Ihr ebenbürtig war die zypriotische Koloratursopranistin Theodora Raftis in der Rolle der Atamira, der Tochter des Königs von Korinth, deren Liebe zu Acrimante immer wieder erfolglos bleibt. Eindrucksvoll auch die Auftritte des italienischen Bassbaritons Lorenzo Barbieri als Diener Bibi alias Leporello. Auch er bot durch seine hohe Bühnenpräsenz eine starke Leistung.

Darstellerisch hervorragend auch der amerikanische Bass Andrew Munn als Atrace, König von Mazedonien, dessen Auftritte stets von Würde geprägt waren. Seine Schwester Ipomene wurde von der aus dem Kosovo stammenden jungen Sopranistin Dioklea Hoxha gespielt, die mit Spielwitz und strahlender Stimme zu begeistern wusste.

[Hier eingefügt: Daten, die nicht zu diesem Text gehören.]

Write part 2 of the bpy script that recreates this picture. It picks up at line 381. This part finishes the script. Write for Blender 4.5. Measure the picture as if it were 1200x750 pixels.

Ipomenes Amme Delfa wurde vom britischen Tenor Joel Williams mit warmer Stimme gesungen, zusätzlich spielte er auch den Zweiten Stallknecht. Ebenfalls zwei Rollen hatte der junge finnische Tenor Juho Punkeri übernommen. Neben dem Ersten Stallknecht spielte er Atraces Ratgeber Tidemo, der von Acrimante ermordet wird und vom König als Statue ein Denkmal erhält. In dieser zweiten Rolle hatte der finnische Tenor im letzten Akt seinen großen Auftritt, als er seinen Mörder ins Totenreich „entführt“. Eine starke Szene, die dem Publikum mit Sicherheit im Gedächtnis bleibt!

 In kleineren Doppelrollen standen noch die ukrainische Mezzosopranistin Nataliia Kukhar als Atraces Cousin Cloridoro und als Proserpina sowie der chilenische Bariton Ramiro Maturana als Diener Niceste und Dritter Stallknecht und der Bass Rocco Lia als Caronte und Capitano auf der Bühne.


Acrimante (Anna Hybiner) wurde zum Erstaunen seines Dieners Bibi (Lorenzo Barbieri) „eingeschläfert“ (Foto: Brigitte Duftner)

Das Premierenpublikum – corona-bedingt auf Einzelsitzen placiert – spendete dem Sängerensemble, dem Orchester und dessen Dirigentin sowie dem Regieteam nicht enden wollenden Applaus mit vielen Bravorufen. Auch diese Ausgrabung einer frühbarocken Oper wurde für die Innsbrucker Festwochen der Alten Musik zu einem großen Erfolg.